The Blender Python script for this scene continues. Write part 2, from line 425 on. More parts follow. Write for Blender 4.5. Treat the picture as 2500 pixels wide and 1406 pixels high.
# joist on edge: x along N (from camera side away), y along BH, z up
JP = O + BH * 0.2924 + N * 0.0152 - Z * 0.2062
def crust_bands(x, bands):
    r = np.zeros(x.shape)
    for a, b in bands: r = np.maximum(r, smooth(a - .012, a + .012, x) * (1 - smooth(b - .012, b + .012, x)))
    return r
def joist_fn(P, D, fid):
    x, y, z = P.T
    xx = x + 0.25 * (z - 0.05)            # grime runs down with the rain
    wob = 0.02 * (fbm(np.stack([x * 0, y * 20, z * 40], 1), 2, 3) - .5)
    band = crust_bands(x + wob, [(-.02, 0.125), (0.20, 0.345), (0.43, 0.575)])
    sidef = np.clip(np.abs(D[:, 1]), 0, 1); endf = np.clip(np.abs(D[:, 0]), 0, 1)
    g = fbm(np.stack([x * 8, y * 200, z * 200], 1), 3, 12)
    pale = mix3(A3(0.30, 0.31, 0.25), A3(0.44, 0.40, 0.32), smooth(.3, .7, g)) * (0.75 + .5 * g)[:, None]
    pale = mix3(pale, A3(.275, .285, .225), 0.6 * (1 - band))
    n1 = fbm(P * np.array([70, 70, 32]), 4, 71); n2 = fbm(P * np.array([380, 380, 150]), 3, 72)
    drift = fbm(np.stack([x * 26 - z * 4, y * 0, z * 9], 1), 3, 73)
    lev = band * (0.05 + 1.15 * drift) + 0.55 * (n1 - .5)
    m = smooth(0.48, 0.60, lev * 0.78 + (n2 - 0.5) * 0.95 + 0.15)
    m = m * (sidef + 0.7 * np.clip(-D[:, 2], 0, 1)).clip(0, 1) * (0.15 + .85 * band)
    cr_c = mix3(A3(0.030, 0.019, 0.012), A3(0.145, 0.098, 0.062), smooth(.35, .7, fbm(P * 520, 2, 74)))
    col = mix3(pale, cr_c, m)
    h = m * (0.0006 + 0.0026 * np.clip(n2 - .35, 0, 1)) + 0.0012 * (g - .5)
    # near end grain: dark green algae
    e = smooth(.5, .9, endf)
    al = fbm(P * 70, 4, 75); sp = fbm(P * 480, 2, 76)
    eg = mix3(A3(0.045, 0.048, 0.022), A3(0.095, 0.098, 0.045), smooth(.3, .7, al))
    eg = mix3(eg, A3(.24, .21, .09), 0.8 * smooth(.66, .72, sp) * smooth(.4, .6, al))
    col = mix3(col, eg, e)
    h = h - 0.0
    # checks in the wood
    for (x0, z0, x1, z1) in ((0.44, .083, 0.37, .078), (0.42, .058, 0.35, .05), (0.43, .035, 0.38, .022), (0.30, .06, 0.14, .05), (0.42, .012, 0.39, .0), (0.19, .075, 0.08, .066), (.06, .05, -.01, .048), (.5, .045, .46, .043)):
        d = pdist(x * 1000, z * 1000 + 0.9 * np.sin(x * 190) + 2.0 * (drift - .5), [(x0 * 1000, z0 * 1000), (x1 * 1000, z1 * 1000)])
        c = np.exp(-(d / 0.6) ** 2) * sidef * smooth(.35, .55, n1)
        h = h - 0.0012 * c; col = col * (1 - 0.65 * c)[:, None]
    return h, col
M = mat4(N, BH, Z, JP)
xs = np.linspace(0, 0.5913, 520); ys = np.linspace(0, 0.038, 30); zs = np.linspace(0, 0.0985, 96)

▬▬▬

Task directions
Every line of the data above should be copied exactly.

Response to the task
The Blender Python script for this scene continues. Write part 2, from line 425 on. More parts follow. Write for Blender 4.5. Treat the picture as 2500 pixels wide and 1406 pixels high.
# joist on edge: x along N (from camera side away), y along BH, z up
JP = O + BH * 0.2924 + N * 0.0152 - Z * 0.2062
def crust_bands(x, bands):
    r = np.zeros(x.shape)
    for a, b in bands: r = np.maximum(r, smooth(a - .012, a + .012, x) * (1 - smooth(b - .012, b + .012, x)))
    return r
def joist_fn(P, D, fid):
    x, y, z = P.T
    xx = x + 0.25 * (z - 0.05)            # grime runs down with the rain
    wob = 0.02 * (fbm(np.stack([x * 0, y * 20, z * 40], 1), 2, 3) - .5)
    band = crust_bands(x + wob, [(-.02, 0.125), (0.20, 0.345), (0.43, 0.575)])
    sidef = np.clip(np.abs(D[:, 1]), 0, 1); endf = np.clip(np.abs(D[:, 0]), 0, 1)
    g = fbm(np.stack([x * 8, y * 200, z * 200], 1), 3, 12)
    pale = mix3(A3(0.30, 0.31, 0.25), A3(0.44, 0.40, 0.32), smooth(.3, .7, g)) * (0.75 + .5 * g)[:, None]
    pale = mix3(pale, A3(.275, .285, .225), 0.6 * (1 - band))
    n1 = fbm(P * np.array([70, 70, 32]), 4, 71); n2 = fbm(P * np.array([380, 380, 150]), 3, 72)
    drift = fbm(np.stack([x * 26 - z * 4, y * 0, z * 9], 1), 3, 73)
    lev = band * (0.05 + 1.15 * drift) + 0.55 * (n1 - .5)
    m = smooth(0.48, 0.60, lev * 0.78 + (n2 - 0.5) * 0.95 + 0.15)
    m = m * (sidef + 0.7 * np.clip(-D[:, 2], 0, 1)).clip(0, 1) * (0.15 + .85 * band)
    cr_c = mix3(A3(0.030, 0.019, 0.012), A3(0.145, 0.098, 0.062), smooth(.35, .7, fbm(P * 520, 2, 74)))
    col = mix3(pale, cr_c, m)
    h = m * (0.0006 + 0.0026 * np.clip(n2 - .35, 0, 1)) + 0.0012 * (g - .5)
    # near end grain: dark green algae
    e = smooth(.5, .9, endf)
    al = fbm(P * 70, 4, 75); sp = fbm(P * 480, 2, 76)
    eg = mix3(A3(0.045, 0.048, 0.022), A3(0.095, 0.098, 0.045), smooth(.3, .7, al))
    eg = mix3(eg, A3(.24, .21, .09), 0.8 * smooth(.66, .72, sp) * smooth(.4, .6, al))
    col = mix3(col, eg, e)
    h = h - 0.0
    # checks in the wood
    for (x0, z0, x1, z1) in ((0.44, .083, 0.37, .078), (0.42, .058, 0.35, .05), (0.43, .035, 0.38, .022), (0.30, .06, 0.14, .05), (0.42, .012, 0.39, .0), (0.19, .075, 0.08, .066), (.06, .05, -.01, .048), (.5, .045, .46, .043)):
        d = pdist(x * 1000, z * 1000 + 0.9 * np.sin(x * 190) + 2.0 * (drift - .5), [(x0 * 1000, z0 * 1000), (x1 * 1000, z1 * 1000)])
        c = np.exp(-(d / 0.6) ** 2) * sidef * smooth(.35, .55, n1)
        h = h - 0.0012 * c; col = col * (1 - 0.65 * c)[:, None]
    return h, col
M = mat4(N, BH, Z, JP)
xs = np.linspace(0, 0.5913, 520); ys = np.linspace(0, 0.038, 30); zs = np.linspace(0, 0.0985, 96)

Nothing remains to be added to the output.